Detektivarbeit wie bei Sherlock Holmes

Neben den vielen Gesprächen müssen wir die in den Dialogen oder auch durch das beobachten der Umgebung gesammelten Informationen nutzen, um daraus Schlussfolgerungen zu ziehen. Diese Deduktionsmechanik erinnert stark an Sherlock Holmes: Crimes and Punishments. Das Spiel stellt uns wesentliche Fragen, die sich im Verlauf des Spieles ergeben, und wir bekommen die bereits gefundenen Hinweise angezeigt. Mit diesen Informationen können wir bestimmte Schlussfolgerungen ziehen – aber vorsichtig, wenn unsere Deduktion falsch ist, bleicht sie falsch auch wenn wir später aufgrund neuer Hinweise eigentlich zu einer anderen Lösung gekommen wären.

Verschiedene Spiele

Es gibt rund 10 verschiedene virtuelle Welten (Spiele) zu erforschen und Verbrechen aufzudecken. Die Welten, in die wir dabei eintauchen können sind vollkommen unterschiedlich. Das Spektrum reicht von einer Jurrassic Park Welt bis zu einem virtuellen Bauernhof oder meinem Liebling, dem „Twisted and Perverted“-Spiel für Erwachsene. Neben der virtuellen Realität gibt es auch im 22. Jahrhundert immer noch eine echte Welt – auch hier sind verschiedene Orte zu besuchen, Gegenstände zu manipulieren und Gespräche zu führen. Die einzelnen Szenarios sind nicht extrem umfangreich und bestehen im Regelfall nur aus rund einem Dutzend Lokationen. Viele der Ideen in den Spielwelten sind ziemlich originell und bieten genug Abwechslung, sodass es von Gebiet zu Gebiet interessant bleibt.

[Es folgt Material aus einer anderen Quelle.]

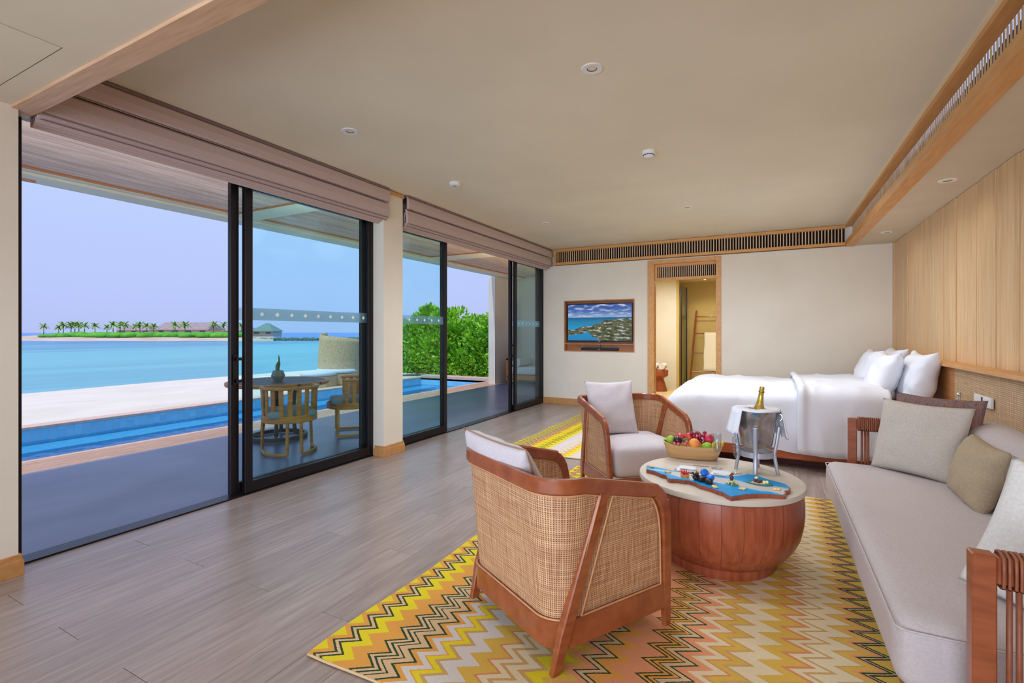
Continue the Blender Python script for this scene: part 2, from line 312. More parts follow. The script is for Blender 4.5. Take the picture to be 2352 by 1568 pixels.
def tv_mat():
    m, nt, p = nodes('tv_screen_picture'); L = nt.links.new; p.inputs['Roughness'].default_value = .15; p.inputs['Base Color'].default_value = (.01, .01, .012, 1)
    uv = nt.nodes.new('ShaderNodeUVMap'); s = nt.nodes.new('ShaderNodeSeparateXYZ'); L(uv.outputs[0], s.inputs[0]); x, y = s.outputs[0], s.outputs[1]
    def nz(scale, sc=(1, 1, 1), det=4):
        mp = nt.nodes.new('ShaderNodeMapping'); mp.inputs['Scale'].default_value = sc; L(uv.outputs[0], mp.inputs[0])
        n = nt.nodes.new('ShaderNodeTexNoise'); n.inputs['Scale'].default_value = scale; n.inputs['Detail'].default_value = det; L(mp.outputs[0], n.inputs['Vector']); return n.outputs[0]
    def ramp(f, stops, ip='LINEAR'):
        r = nt.nodes.new('ShaderNodeValToRGB'); cr = r.color_ramp; cr.interpolation = ip
        cr.elements[0].position = stops[0][0]; cr.elements[0].color = lin(stops[0][1]); cr.elements[1].position = stops[-1][0]; cr.elements[1].color = lin(stops[-1][1])
        for q, c in stops[1:-1]: e = cr.elements.new(q); e.color = lin(c)
        L(f, r.inputs[0]); return r.outputs[0]
    sky = ramp(y, [(.64, (150, 180, 214)), (.8, (70, 110, 180)), (1, (40, 76, 160))])
    cl = nt.nodes.new('ShaderNodeMapRange'); cl.inputs[1].default_value = .5; cl.inputs[2].default_value = .68; L(nz(5, (1.2, 2.6, 1)), cl.inputs[0])
    sky = mixc(nt, cl.outputs[0], sky, lin((214, 220, 236)))
    sea = ramp(y, [(.3, (60, 170, 200)), (.5, (20, 130, 170)), (.64, (10, 80, 140))])
    land = ramp(nz(11, (1, 1.8, 1), 6), [(.34, (22, 34, 12)), (.44, (64, 84, 26)), (.5, (110, 100, 60)), (.56, (60, 70, 40)), (.62, (210, 206, 200)), (.7, (150, 140, 130))])
    # shoreline: land above line from lower left to the horizon at right, lagoon bottom-left
    w = math_n(nt, 'MULTIPLY_ADD', nz(6), .22, -.11)
    f1 = math_n(nt, 'LESS_THAN', y, math_n(nt, 'ADD', math_n(nt, 'MULTIPLY_ADD', x, .42, .27), w))
    f2 = math_n(nt, 'GREATER_THAN', y, math_n(nt, 'ADD', math_n(nt, 'MULTIPLY_ADD', x, .35, .12), w))
    f3 = math_n(nt, 'GREATER_THAN', math_n(nt, 'MULTIPLY_ADD', y, .9, x), math_n(nt, 'ADD', .52, w))
    f = math_n(nt, 'MULTIPLY', f1, math_n(nt, 'MAXIMUM', f2, f3))
    f = math_n(nt, 'MULTIPLY', f, math_n(nt, 'LESS_THAN', y, .6))
    low = mixc(nt, f, ramp(y, [(0, (20, 130, 190)), (.35, (30, 150, 200)), (.52, (20, 130, 170)), (.64, (10, 84, 140))]), land)
    col = mixc(nt, math_n(nt, 'GREATER_THAN', y, .64), low, sky)
    L(col, p.inputs['Emission Color']); p.inputs['Emission Strength'].default_value = .85
    return m
tv_m = tv_mat()

# ------------------------------------------------------------ object helpers
INV = {}
def tag(o, label=None, cat=None, group=None, kind=None):
    if label: o['label'] = label
    if cat: o['category'] = cat
    if group: o['group'] = group
    if kind: o['kind'] = kind
    return o
def ob(name, me, mat, parent=None, world=False, smooth=False, auto=None):
    """one mesh object; world=True: coordinates are world coordinates, brought into the parent's frame"""
    if isinstance(me, bmesh.types.BMesh):
        bm = me
        if world and parent is not None: bm.transform(INV[parent.name])
        bmesh.ops.recalc_face_normals(bm, faces=bm.faces)
        if smooth:
            for f in bm.faces: f.smooth = True
        me = bpy.data.meshes.new(name); bm.to_mesh(me); bm.free()
        if auto is not None:
            me.set_sharp_from_angle(angle=math.radians(auto))
    o = bpy.data.objects.new(name, me); COL.objects.link(o)
    if mat is not None and not me.materials: me.materials.append(mat)
    if parent is not None:
        o.parent = parent
        if parent.name in INV: INV[o.name] = INV[parent.name]
    return o
def thing(name, label, cat, loc=(0, 0, 0), rz=0, group=None, kind=None):
    o = bpy.data.objects.new(name, None); COL.objects.link(o); o.empty_display_size = .1
    o.location = loc; o.rotation_euler = (0, 0, rz)
    INV[o.name] = (Matrix.Translation(loc) @ Matrix.Rotation(rz, 4, 'Z')).inverted()
    return tag(o, label, cat, group, kind)
def struct(name, bm, mat, **k):
    return tag(ob(name, bm, mat, **k), kind='structure')
def sgroup(name, loc=(0, 0, 0)):
    o = thing(name, None, None, loc); o['kind'] = 'structure'; return o
def clone(o, parent=None, loc=None, rz=None, label=None):
    c = o.copy(); COL.objects.link(c)
    if parent is not None: c.parent = parent
    if loc is not None: c.location = loc
    if rz is not None: c.rotation_euler = (0, 0, rz)
    if label: c['label'] = label
    for ch in list(o.children): clone(ch, c)
    return c
def box(bm, x0, x1, y0, y1, z0, z1, bev=0, seg=1):
    r = bmesh.ops.create_cube(bm, size=1)
    for v in r['verts']:
        v.co = Vector(((x0+x1)/2+v.co.x*(x1-x0), (y0+y1)/2+v.co.y*(y1-y0), (z0+z1)/2+v.co.z*(z1-z0)))
    if bev:
        es = list({e for v in r['verts'] for e in v.link_edges})
        bmesh.ops.bevel(bm, geom=es, offset=bev, segments=seg, affect='EDGES', profile=.5)
    return bm
def B(*a, **k): return box(bmesh.new(), *a, **k)
def lathe(bm, prof, n=32, a0=0, a1=2*PI, cx=0, cy=0):
    full = abs(a1-a0-2*PI) < 1e-6; m = n if full else n+1; rings = []
    for r, z in prof:
        if r < 1e-6: rings.append([bm.verts.new((cx, cy, z))]*m)
        else: rings.append([bm.verts.new((cx+r*cos(a0+(a1-a0)*i/n), cy+r*sin(a0+(a1-a0)*i/n), z)) for i in range(m)])
    for a, b in zip(rings, rings[1:]):
        for i in range(n):
            j = (i+1) % m if full else i+1
            vs = []
            for v in (a[i], a[j], b[j], b[i]):
                if v not in vs: vs.append(v)
            if len(vs) > 2:
                try: bm.faces.new(vs)
                except ValueError: pass
    return bm
def solid(bm, geom=None, thickness=.01):
    bmesh.ops.recalc_face_normals(bm, faces=bm.faces); bm.normal_update()
    return bmesh.ops.solidify(bm, geom=bm.faces[:], thickness=thickness)
def tube(bm, pts, r, n=8, cap=True):
    pts = [Vector(p) for p in pts]; rs = r if isinstance(r, (list, tuple)) else [r]*len(pts)
    t = (pts[1]-pts[0]).normalized(); up = Vector((0, 0, 1)) if abs(t.z) < .9 else Vector((1, 0, 0)); nn = t.cross(up).normalized(); rings = []
    for i, p in enumerate(pts):
        t = ((pts[min(i+1, len(pts)-1)]-pts[max(i-1, 0)])).normalized()
        nn = (nn-t*nn.dot(t)).normalized(); b = t.cross(nn)
        rings.append([bm.verts.new(p+(nn*cos(2*PI*k/n)+b*sin(2*PI*k/n))*rs[i]) for k in range(n)])
    for a, b in zip(rings, rings[1:]):
        for k in range(n): bm.faces.new((a[k], a[(k+1) % n], b[(k+1) % n], b[k]))
    if cap: bm.faces.new(rings[0]); bm.faces.new(rings[-1][::-1])
    return bm
def sweep(bm, pts, norms, sec, scale=None, cap=True):
    """sec: list of (along normal, along binormal)"""
    pts = [Vector(p) for p in pts]; rings = []
    for i, p in enumerate(pts):
        t = (pts[min(i+1, len(pts)-1)]-pts[max(i-1, 0)]).normalized(); n = Vector(norms[i]); n = (n-t*n.dot(t)).normalized(); b = t.cross(n)
        s = scale[i] if scale else 1
        rings.append([bm.verts.new(p+n*a*s+b*c*s) for a, c in sec])
    m = len(sec)
    for a, b in zip(rings, rings[1:]):
        for k in range(m): bm.faces.new((a[k], a[(k+1) % m], b[(k+1) % m], b[k]))
    if cap: bm.faces.new(rings[0]); bm.faces.new(rings[-1][::-1])
    return bm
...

Die Wissensfundgrube – der Kodex

Eine absurd große Anzahl von Kodexeinträgen, die während des Spieles laufend freigeschalten werden, geben Details zur Hintergrundgeschichte. Teilweise fühlt man sich fast wie in einem nicht enden wollendem Tutorial und wird laufend aus dem eigentlichen Spiel herausgerissen. Zeitweise habe ich wirklich den Eindruck gehabt, die Entwickler haben mehr Energie in die Kodexeinträge gesteckt als die eigentliche Geschichte mit ihren Gesprächen. So sehr ich optionale Hintergrundinformationen eigentlich gut finde, hier wäre ein wenig mehr Zurückhaltung wohl nicht schlecht gewesen.